Van Keuren v. Central Railroad

38 N.J.L. 165 | N.J. | 1875

The opinion of the court was delivered by

Van Syckel, J.

This suit was brought to recover the value of a railroad track removed by the defendant from the lands of the plaintiffs. The question is, whether the track was so annexed to the lands as to become a fixture, and pass by a conveyance of the realty. It does not appear who had title to the land at the time the rails were laid down, fifteen or twenty years before the suit was instituted, but since that time the Central Railroad Company has used the track for the purpose of taking gravel from gravel pits upon the premises.

The Central Railroad Company conveyed these lands to the Central New Jersey Land and Improvement Company, by deed dated January 1st, 1870.

*166The Land Improvement Company conveyed to Joseph Wilkinson, by deed dated March 8th, 1873, and Wilkinson conveyed to the plaintiff, Sarah J. Van Keuren, by deed dated October 1st, 1873. These deeds are in the ordinary form, and make no allusion to the property in dispute. The only title which the plaintiffs have to the property in contention, is derived through their deed; if it was part of the real estate, it passed to them ; if it retained the character of personalty, it did not. This belongs to that class of cases in which it cannot be stated, with certainty, as matter of law, whether a given annexation is a fixture or not. It must be left to the jury, under the facts and circumstances in evidence, as a mixed question of law and fact. On the trial below, Justice Dalrimple charged the jury that if the railroad was neither originally built upon the land for the use and benefit of the land, nor in anywise adapted to the uses to which the land could be put; and if the structure was not of a permanent character, but temporary, so that it could be easily moved on the ground, and taken therefrom without any injury to the land, and it was not intended by the parties who built it and owned the land at the time it was built, that it should be appropriated to the use of the land, but simply to enable the railroad company to take the gravel from the land, the railroad would not be a fixture or appurtenance belonging to the land, but personal property to which the plaintiffs have no title. But, on the contrary, if the structure was permanent in its character, and could not easily be moved, or was so fixed to the land that it could not be moved without substantial injury thereto, or was intended to be appropriated to the land for its use and benefit, and was adapted to any use or purpose to which the land could be put, then it would be real estate, and by virtue of the plaintiffs’ deed, belong to them.” These instructions were correct, and fairly submitted the point in controversy, to the jury. Hays v. Doane, 3 Stockt. 84; Brearley v. Cox, 4 Zab. 287; Quinby v. Manhattan Co., 9 C. E. Green 260; Blancke v. Rogers & Co., 11 C. E. Green 563.

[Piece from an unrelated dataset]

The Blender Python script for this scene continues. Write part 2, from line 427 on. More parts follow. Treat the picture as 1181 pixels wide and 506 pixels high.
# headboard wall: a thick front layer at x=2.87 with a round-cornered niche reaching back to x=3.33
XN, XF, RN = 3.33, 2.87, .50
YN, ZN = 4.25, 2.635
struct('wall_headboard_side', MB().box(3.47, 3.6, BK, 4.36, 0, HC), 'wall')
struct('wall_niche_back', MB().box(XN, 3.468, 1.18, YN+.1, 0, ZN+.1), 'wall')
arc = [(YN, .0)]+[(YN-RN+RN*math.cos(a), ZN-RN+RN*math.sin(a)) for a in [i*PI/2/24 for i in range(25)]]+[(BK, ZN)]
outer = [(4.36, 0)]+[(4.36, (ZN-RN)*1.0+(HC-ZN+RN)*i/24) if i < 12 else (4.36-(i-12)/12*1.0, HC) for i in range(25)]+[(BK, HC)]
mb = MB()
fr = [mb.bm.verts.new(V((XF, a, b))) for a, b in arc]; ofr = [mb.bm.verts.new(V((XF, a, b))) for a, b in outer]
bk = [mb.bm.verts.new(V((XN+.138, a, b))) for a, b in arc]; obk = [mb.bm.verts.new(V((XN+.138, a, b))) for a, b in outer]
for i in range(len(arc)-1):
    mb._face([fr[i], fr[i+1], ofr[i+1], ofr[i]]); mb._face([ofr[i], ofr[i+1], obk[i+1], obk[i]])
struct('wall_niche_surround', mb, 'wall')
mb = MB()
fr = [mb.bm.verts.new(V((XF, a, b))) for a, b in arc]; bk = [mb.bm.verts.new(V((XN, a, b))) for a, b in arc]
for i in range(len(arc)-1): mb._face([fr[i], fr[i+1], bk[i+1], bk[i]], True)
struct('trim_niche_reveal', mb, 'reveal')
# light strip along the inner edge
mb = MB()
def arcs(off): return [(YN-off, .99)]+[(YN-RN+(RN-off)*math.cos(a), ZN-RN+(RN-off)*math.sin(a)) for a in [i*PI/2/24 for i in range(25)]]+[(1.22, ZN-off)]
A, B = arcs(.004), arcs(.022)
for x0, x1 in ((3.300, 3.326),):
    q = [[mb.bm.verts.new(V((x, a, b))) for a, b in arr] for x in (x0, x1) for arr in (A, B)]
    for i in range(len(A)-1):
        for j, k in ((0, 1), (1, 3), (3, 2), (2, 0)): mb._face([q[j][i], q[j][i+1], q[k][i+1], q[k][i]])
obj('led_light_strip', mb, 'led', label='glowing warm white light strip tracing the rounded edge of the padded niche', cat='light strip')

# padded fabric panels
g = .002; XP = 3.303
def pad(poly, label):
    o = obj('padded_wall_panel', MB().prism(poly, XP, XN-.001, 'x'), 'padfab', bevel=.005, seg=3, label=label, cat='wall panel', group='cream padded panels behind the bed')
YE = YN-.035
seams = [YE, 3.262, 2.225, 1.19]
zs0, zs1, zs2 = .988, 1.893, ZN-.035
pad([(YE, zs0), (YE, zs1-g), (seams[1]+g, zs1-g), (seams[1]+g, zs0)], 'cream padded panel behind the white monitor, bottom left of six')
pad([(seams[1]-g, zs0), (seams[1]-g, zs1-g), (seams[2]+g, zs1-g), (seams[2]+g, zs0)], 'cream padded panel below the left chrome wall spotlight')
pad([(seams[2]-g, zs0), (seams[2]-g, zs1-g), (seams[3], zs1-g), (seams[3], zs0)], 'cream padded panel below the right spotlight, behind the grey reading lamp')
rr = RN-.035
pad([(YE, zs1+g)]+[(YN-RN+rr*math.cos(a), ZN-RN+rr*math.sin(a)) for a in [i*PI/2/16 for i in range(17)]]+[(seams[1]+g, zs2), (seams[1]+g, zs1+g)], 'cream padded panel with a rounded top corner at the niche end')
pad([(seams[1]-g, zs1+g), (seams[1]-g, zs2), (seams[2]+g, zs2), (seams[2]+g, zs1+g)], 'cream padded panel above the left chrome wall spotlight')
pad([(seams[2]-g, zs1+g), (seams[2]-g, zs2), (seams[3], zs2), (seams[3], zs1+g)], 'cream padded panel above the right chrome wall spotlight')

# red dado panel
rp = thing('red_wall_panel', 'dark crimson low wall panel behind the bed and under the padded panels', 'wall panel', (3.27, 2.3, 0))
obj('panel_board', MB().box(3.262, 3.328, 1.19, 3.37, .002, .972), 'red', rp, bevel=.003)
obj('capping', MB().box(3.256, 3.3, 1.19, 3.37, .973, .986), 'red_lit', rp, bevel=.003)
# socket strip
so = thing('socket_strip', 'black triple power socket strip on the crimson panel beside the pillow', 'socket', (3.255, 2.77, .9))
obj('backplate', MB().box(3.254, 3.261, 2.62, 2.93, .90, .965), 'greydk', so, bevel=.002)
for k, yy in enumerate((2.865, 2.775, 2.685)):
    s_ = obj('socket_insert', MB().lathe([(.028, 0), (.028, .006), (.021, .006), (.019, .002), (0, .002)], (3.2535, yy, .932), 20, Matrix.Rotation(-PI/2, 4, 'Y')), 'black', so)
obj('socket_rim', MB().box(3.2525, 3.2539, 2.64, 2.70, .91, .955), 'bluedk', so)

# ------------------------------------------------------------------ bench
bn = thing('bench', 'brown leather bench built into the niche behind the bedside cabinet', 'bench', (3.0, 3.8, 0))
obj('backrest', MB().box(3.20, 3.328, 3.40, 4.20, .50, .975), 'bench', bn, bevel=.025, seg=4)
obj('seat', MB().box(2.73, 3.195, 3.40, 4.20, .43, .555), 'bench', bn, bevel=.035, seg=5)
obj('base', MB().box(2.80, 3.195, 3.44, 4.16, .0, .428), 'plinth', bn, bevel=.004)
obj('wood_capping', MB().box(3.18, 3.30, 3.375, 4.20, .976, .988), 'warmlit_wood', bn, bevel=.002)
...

*167The law upon this subject has been so recently reviewed in pur court of last resort in the case of Blancke v. Rogers, that it is unnecessary to discuss the authorities. Where the machinery is annexed to the freehold with an adaptability and view to its permanent improvement or beneficial enjoyment, it is deemed a fixture and part of the realty.

This question has been passed upon by the jury, and this court cannot say, that under the evidence in the case, the jury was not justified in finding that the property in question was so annexed and adapted to the use of the realty as to become part of it.

On the trial of the cause, it appeared, in evidence, that in the agreement between the Land Improvement Company and Wilkinson, for the sale and purchase of these premises, the track and ties were reserved by the company. No express notice to the plaintiffs, of this reservation, was shown, but an attempt was made to charge them with constructive notice, by the fact that the Central Railroad Company was in the possession and use of the track up to the date of the purchase.

If a person should purchase an estate from the owner, knowing it to be in the possession of tenants, he is bound to inquire into the estate which such tenants have. Having knowledge of the tenancy, he is bound to inform himself of the conditions of the lease. The general rule is, that possession of laud is notice to a purchaser of the possessor’s title. 4 Kent’s Com. 179 ; 1 Story’s Eq., § 400; Meux v. Maltby, 2 Swanst. 281.

But this rule does not apply to a vendor remaining in possession, so as to require a purchaser from his grantee to inquire whether he has reserved any interest in the land conveyed.

So far as the purchaser is concerned, the vendor’s deed is conclusive upon that subject; having declared, by his conveyance, that he makes no reservation, he is estopped from setting up any secret arrangement by which his grant is impaired.

*168The well settled rule applies to this case, that a party is estopped from impeaching or contradicting his own deed, or denying that he granted the premises which his deed purports to convey. Jn the absence of express notice to the contrary, the plaintiffs could securely rely upon the allegation made by the Land Improvement Company in their deed to the plaintiffs’ grantor, that their conveyance was absolute and without reservation.

The jury was properly instructed, that the plaintiffs were not affected by this reservation unless they had notice of it at the time they purchased.

In my opinion, the rule to show cause should be discharged.